Hanno occhi e non vedono, hanno orecchi e non odono, hanno narici e non odorano (Salmo 114).
Ieri sera a teatro ho visto un bel monologo su Leonardo, tra i passaggi più accattivanti quello che illustrava il miracolo che compiono i sensi, specialmente la vista, capaci di far penetrare l’infinito sempiterno universo, che è fuori di noi, nelle nostre circoscritte e finite persone.
Roba da andare a letto soddisfatti, ma percorso manco un chilometro verso casa ecco che mi si attivava in qualche neurone quella guastafeste della filosofia, che nella sua brama di conoscere problematizza a oltranza tutto ciò che gli capita a tiro. Così consideravo che senso (organo) e sensazione possono coincidere solo in una telecamera che asettica e passiva incamera lo spazio circostante. Invece noi vediamo pensando, riflettendo, proiettando, interpretando, giudicando, intendendo, volendo, ricordando, riferendo, coordinando, selezionando, unificando, separando, credendo, espandendo, delimitando, focalizzando, aspettando.

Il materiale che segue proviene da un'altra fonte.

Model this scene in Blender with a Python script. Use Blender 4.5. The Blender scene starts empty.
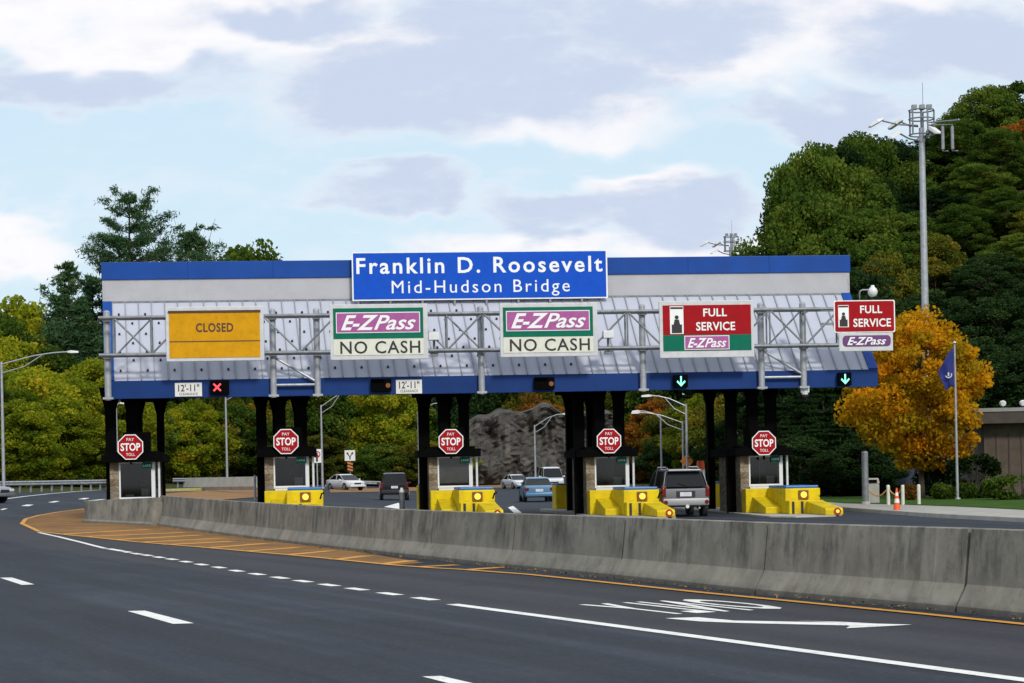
import bpy, bmesh, math, random
import numpy as np
from mathutils import Vector, Matrix, noise as mnoise
R = math.radians
random.seed(7)
C = bpy.context.scene.collection
scene = bpy.context.scene

# ------------------------------------------------------------------ camera
F, CAMZ, ROLL, H0 = 2100.0, 1.9, 0.020, 470.0
cam_d = bpy.data.cameras.new('camera')
cam = bpy.data.objects.new('camera', cam_d)
C.objects.link(cam)
cam.location = (0, 0, CAMZ)
cam.rotation_mode = 'QUATERNION'
cam.rotation_quaternion = (Matrix.Rotation(R(90), 3, 'X') @ Matrix.Rotation(-ROLL, 3, 'Z')).to_quaternion()
cam_d.sensor_width = 36.0
cam_d.lens = 36.0 * F / 1024.0
cam_d.shift_y = (H0 - 341.5) / 1024.0
cam_d.clip_end = 5000
cam_d.clip_start = 0.1
scene.camera = cam

# ------------------------------------------------------------------ world, sun, exposure
SUN_EL, SUN_AZ = R(36), R(160)           # azimuth clockwise from +Y (north); 150 = behind the camera, to the right
world = bpy.data.worlds.new('World')
scene.world = world
world.use_nodes = True
sun_d = bpy.data.lights.new('sun', 'SUN')
sun_d.energy = 2.4
sun_d.angle = R(8)
sun_d.color = (1.0, 0.95, 0.86)
sun = bpy.data.objects.new('sun', sun_d)
C.objects.link(sun)
sdir = Vector((math.sin(SUN_AZ) * math.cos(SUN_EL), math.cos(SUN_AZ) * math.cos(SUN_EL), math.sin(SUN_EL)))
sun.rotation_euler = sdir.to_track_quat('Z', 'Y').to_euler()
scene.view_settings.view_transform = 'Standard'
scene.view_settings.look = 'None'
scene.view_settings.exposure = 0.0
scene.view_settings.gamma = 1.0
scene.render.resolution_x = 1024
scene.render.resolution_y = 683


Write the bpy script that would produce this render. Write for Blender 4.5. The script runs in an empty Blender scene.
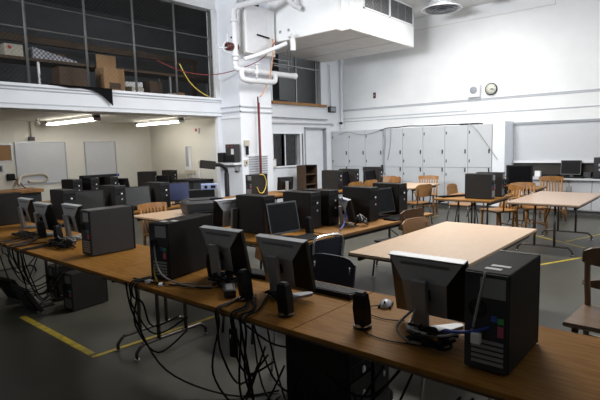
import bpy, bmesh, math, random
from mathutils import Vector, Matrix
random.seed(4)
C = bpy.context.scene.collection
SC = bpy.context.scene
PI = math.pi
R = math.radians

# ------------------------------------------------------------------ camera
cam_data = bpy.data.cameras.new('camera'); cam = bpy.data.objects.new('camera', cam_data); C.objects.link(cam)
cam_data.sensor_width = 36.0; cam_data.lens = 485.0 / 600.0 * 36.0; cam_data.clip_start = 0.05
mw = Matrix(((0.6469627, 0.09883719, -0.75608894, 0),
             (-0.76210357, 0.05098168, -0.64544483, 0),
             (-0.02524727, 0.9937968, 0.10830743, 1.6),
             (0, 0, 0, 1)))
cam.matrix_world = mw
SC.camera = cam
# ------------------------------------------------------------------ world, light, exposure
w = bpy.data.worlds.new('World'); SC.world = w; w.use_nodes = True
w.node_tree.nodes['Background'].inputs[0].default_value = (0.55, 0.65, 0.8, 1)
w.node_tree.nodes['Background'].inputs[1].default_value = 0.3
SC.view_settings.view_transform = 'Standard'; SC.view_settings.look = 'None'
SC.view_settings.exposure = 0.25; SC.view_settings.gamma = 1.0; SC.view_settings.use_curve_mapping = False

def area(name, loc, rot, sx, sy, power, col, spread=180):
    l = bpy.data.lights.new(name, 'AREA'); l.shape = 'RECTANGLE'; l.size = sx; l.size_y = sy
    l.energy = power; l.color = col; l.spread = R(spread)
    o = bpy.data.objects.new(name, l); C.objects.link(o); o.location = loc; o.rotation_euler = rot
    return o
# daylight through the high windows of the wall opposite the storage loft (behind the camera, to the right)
area('window_and_fill_light', (8.0, -4.9, 3.6), (R(90), 0, 0), 5.0, 1.6, 105, (0.84, 0.91, 1.0), 100)
# added fill light high on the left, brightening left faces of duct and column
area('window_and_fill_light', (-2.45, 5.6, 4.0), (R(90), 0, R(-90)), 4.0, 1.1, 112, (0.9, 0.94, 1.0), 70)
# ceiling luminaires over the far half of the shop, above the picture
area('ceiling_luminaire_light', (9.6, 4.3, 4.85), (0, 0, 0), 2.2, 1.0, 82, (1.0, 0.985, 0.95), 170)
area('ceiling_luminaire_light', (6.3, 3.6, 4.8), (0, 0, 0), 0.8, 3.2, 245, (1.0, 0.985, 0.95), 170)

# ------------------------------------------------------------------ materials
MATS = {}
def mat(name, col, rough=0.6, metal=0.0, emit=0.0, noise=0.0, nscale=8.0, col2=None, stretch=(1, 1, 1), bump=0.0, spec=0.5, alpha=None):
    m = bpy.data.materials.new(name); m.use_nodes = True
    nt = m.node_tree; b = nt.nodes['Principled BSDF']
    b.inputs['Base Color'].default_value = (*col, 1); b.inputs['Roughness'].default_value = rough
    b.inputs['Metallic'].default_value = metal; b.inputs['Specular IOR Level'].default_value = spec
    if emit:
        b.inputs['Emission Color'].default_value = (*col, 1); b.inputs['Emission Strength'].default_value = emit
    if noise or col2 or bump:
        tc = nt.nodes.new('ShaderNodeTexCoord'); mp = nt.nodes.new('ShaderNodeMapping'); mp.inputs['Scale'].default_value = stretch
        nz = nt.nodes.new('ShaderNodeTexNoise'); nz.inputs['Scale'].default_value = nscale; nz.inputs['Detail'].default_value = 5
        nt.links.new(tc.outputs['Object'], mp.inputs[0]); nt.links.new(mp.outputs[0], nz.inputs['Vector'])
        rp = nt.nodes.new('ShaderNodeValToRGB')
        c2 = col2 if col2 else tuple(max(0, c * (1 - noise)) for c in col)
        rp.color_ramp.elements[0].position = 0.32; rp.color_ramp.elements[1].position = 0.68
        rp.color_ramp.elements[0].color = (*c2, 1); rp.color_ramp.elements[1].color = (*col, 1)
        nt.links.new(nz.outputs['Fac'], rp.inputs[0]); nt.links.new(rp.outputs[0], b.inputs['Base Color'])
        if bump:
            bp = nt.nodes.new('ShaderNodeBump'); bp.inputs['Strength'].default_value = bump; bp.inputs['Distance'].default_value = 0.01
            nt.links.new(nz.outputs['Fac'], bp.inputs['Height']); nt.links.new(bp.outputs[0], b.inputs['Normal'])
    MATS[name] = m
    return m
WHITE = mat('white_wall_paint', (0.88, 0.885, 0.88), 0.55, noise=0.06, nscale=2)
WHITE_B = mat('white_gloss_paint', (0.84, 0.86, 0.90), 0.4, noise=0.05, nscale=3)
CREAM = mat('cream_wall_paint', (0.72, 0.70, 0.63), 0.6, noise=0.06, nscale=2)
GREYW = mat('grey_trim_paint', (0.33, 0.35, 0.38), 0.5, noise=0.1)
CEIL = mat('ceiling_paint', (0.80, 0.80, 0.78), 0.7, noise=0.05, nscale=2)
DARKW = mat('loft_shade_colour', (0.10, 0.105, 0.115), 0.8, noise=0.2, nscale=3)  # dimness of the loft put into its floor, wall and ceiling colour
LOCK = mat('locker_enamel', (0.56, 0.58, 0.60), 0.45, noise=0.05, nscale=3)
LOCKGAP = mat('dark_base_rubber', (0.12, 0.12, 0.12), 0.8, noise=0.1)  # even dark grey of plinths and baseboards
FLOOR = mat('worn_concrete', (0.085, 0.081, 0.064), 0.38, col2=(0.055, 0.053, 0.042), nscale=1.6, bump=0.05, spec=0.35)
YELLOW = mat('yellow_floor_paint', (0.62, 0.45, 0.03), 0.5, col2=(0.33, 0.26, 0.06), nscale=14)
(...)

Il punto d’incontro tra noi e l’infinito mondo è la percezione, nella quale i nostri sensi fisici sono meri strumenti; tra me e il mondo c’è l’io cosciente ed è lui che vede e comprende mica l’occhio, i ciechi confermano. Leonardo ne fa preciso cenno, appena dietro l'occhio nel nervo che lo collega al cervello individuava la sede dell'anima, un modo antico per dire dell'Io.